Für den Anspruch auf Schadensersatz sieht hingegen das Landesarbeitsgericht (LAG) Düsseldorf die Lage ganz anders (Urteil vom 28.11.2023, Az. 3 Sa 285/23, s. zur Presse etwa hier). Selbst wenn eine Verletzung der Monatsfrist vorlege, gebe es gleichwohl kein Geld, so das LAG in Düsseldorf. Im dortigen Fall hatte ein ehemaliger Mitarbeiter einen Antrag auf Auskunft gestellt, der auch beantwortet wurde, allerdings erst nach sechs Wochen nach Ablauf der vom Kläger gesetzten Frist. Da dem früheren Mitarbeiter nach seiner Meinung deshalb ein „Kontrollverlust“ seiner personenbezogenen Daten entstanden sei, verlangte er als Wiedergutmachung 10.000 Euro. Laut Landesarbeitsgericht konnte er aber keinen Schaden nachweisen und wies das Begehren trotz Überschreitung der Monatsfrist ab.

 

Wie geht es denn nun weiter?

Für Unternehmen, aber auch für Betroffene, bedeuten die divergierenden Richtersprüche mal wieder Rechtsunsicherheit. Alle sind verwirrt und fragen sich, was denn nun gilt.

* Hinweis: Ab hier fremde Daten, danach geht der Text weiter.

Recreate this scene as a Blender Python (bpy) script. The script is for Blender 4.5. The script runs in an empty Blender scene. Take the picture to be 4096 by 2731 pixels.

Es gilt abzuwarten, was der Europäische Gerichtshof (EuGH) zu den beiden Fragen nach der Frist und dem Recht auf Schadensersatz bei Nichteinhaltung urteilen wird. Hintergrund ist, dass der EuGH und nicht deutsche Richter das letzte Wort zur Beantwortung offener Fragen nach der europäischen Datenschutzgrundverordnung hat. Aber bis dahin wird noch viel Wasser die Elbe runter laufen.

 

Was Firmenlenker jetzt zu tun haben:

Das Wirrwarr der Gerichte mag auf den ersten Blick viele Firmenlenker irritieren. Muss es aber nicht. Weiterhin gilt die Maxime, die Datenschutzorganisation im Unternehmen auf wirtschaftlich vertretbare Füße zu stellen. Erforderlich sind dazu organisatorische Prozesse, um Auskunftsanfragen schnellstmöglich nachkommen zu können. Für große Unternehmen unabdingbar sind IT-gestützte Datenschutz-Management-Systeme (kurz „DSMS“). Für Mittelständler und kleine Firmen reichen aber auch „handgestrickte“ Lösungen. Das ist kein Hexenwerk.
Geht doch mal was schief: Wo Menschen arbeiten, werden auch Fehler gemacht. Das weiß jedes Gericht und auch jede Aufsichtsbehörde.